In go Illinois, Indiana, Kentucky. Now the puzzle pieces are getting smaller, their shapes dictated more by waterways than surveyors.

Also while in seventh grade, I had my only formal instruction in geography. The teacher, an ex-military man, liked to dwell on certain vowels in long words, and he wielded the rubber-tipped map pointer in a way that commanded respect. He was much imitated. "Today we'll talk about the top-AHH-graphy of Indon-EEE-sia." He took it upon himself to finish what had begun in fifth grade: drilled-in memorization of the state capitals. Kids had to stay after school until they knew them.

The puzzle is almost done.
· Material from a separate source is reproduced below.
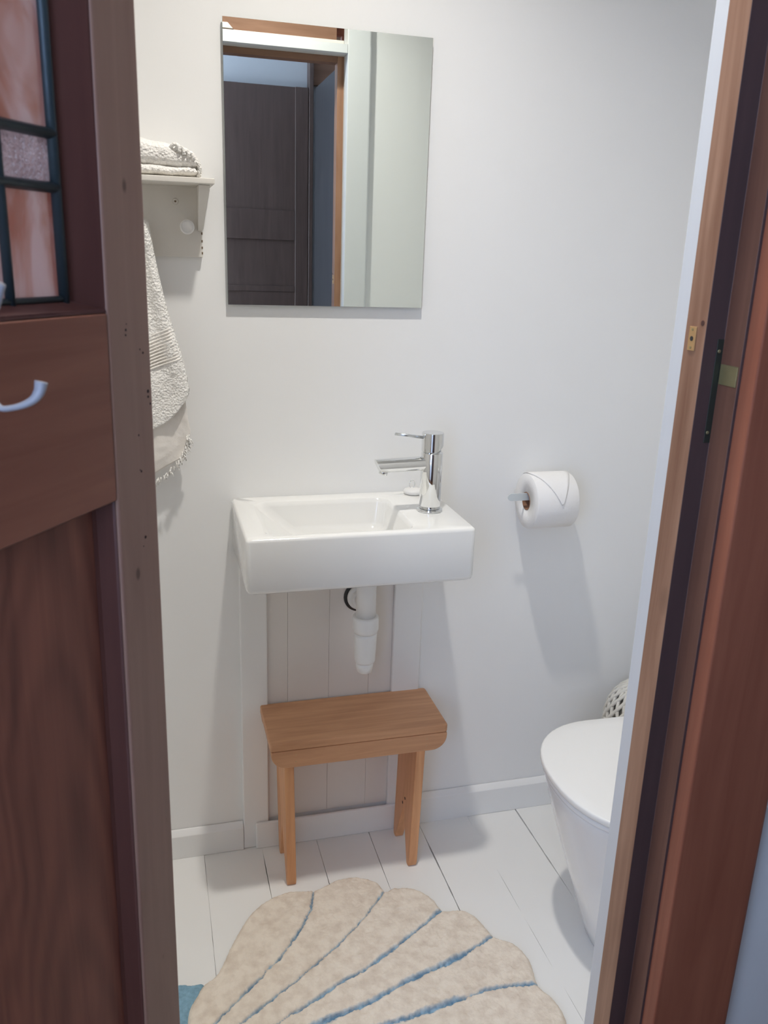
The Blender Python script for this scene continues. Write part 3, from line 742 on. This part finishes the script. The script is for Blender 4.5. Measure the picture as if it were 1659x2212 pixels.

The little cardboard states are so small now, their names hang off into the Atlantic Ocean, surely creating hazards for unsuspecting watercraft.

For all of my regrettably limited instruction in geography, it was seeing the country that truly familiarized me with our map. One does not forget Nebraska when one has traversed it lengthwise in August in a car with no air conditioning. My husband and I also know the glee of driving through many states in a forenoon in New England. It seemed like cheating, as our personal state tallies soared that morning. Nowadays, putting together our children's puzzle is a nostalgia trip to all the places we drove before car seats and their occupants showed up in our rearview mirror.

In go Vermont and New Hampshire, a rectangular yin and yang. Massachusetts, Rhode Island, and Connecticut, all three on one piece. Their founders would have rolled their eyes to see them thus.

There! I stand up, completed puzzle in hand. I'm no Abraham Lincoln, but I do like to see the States united.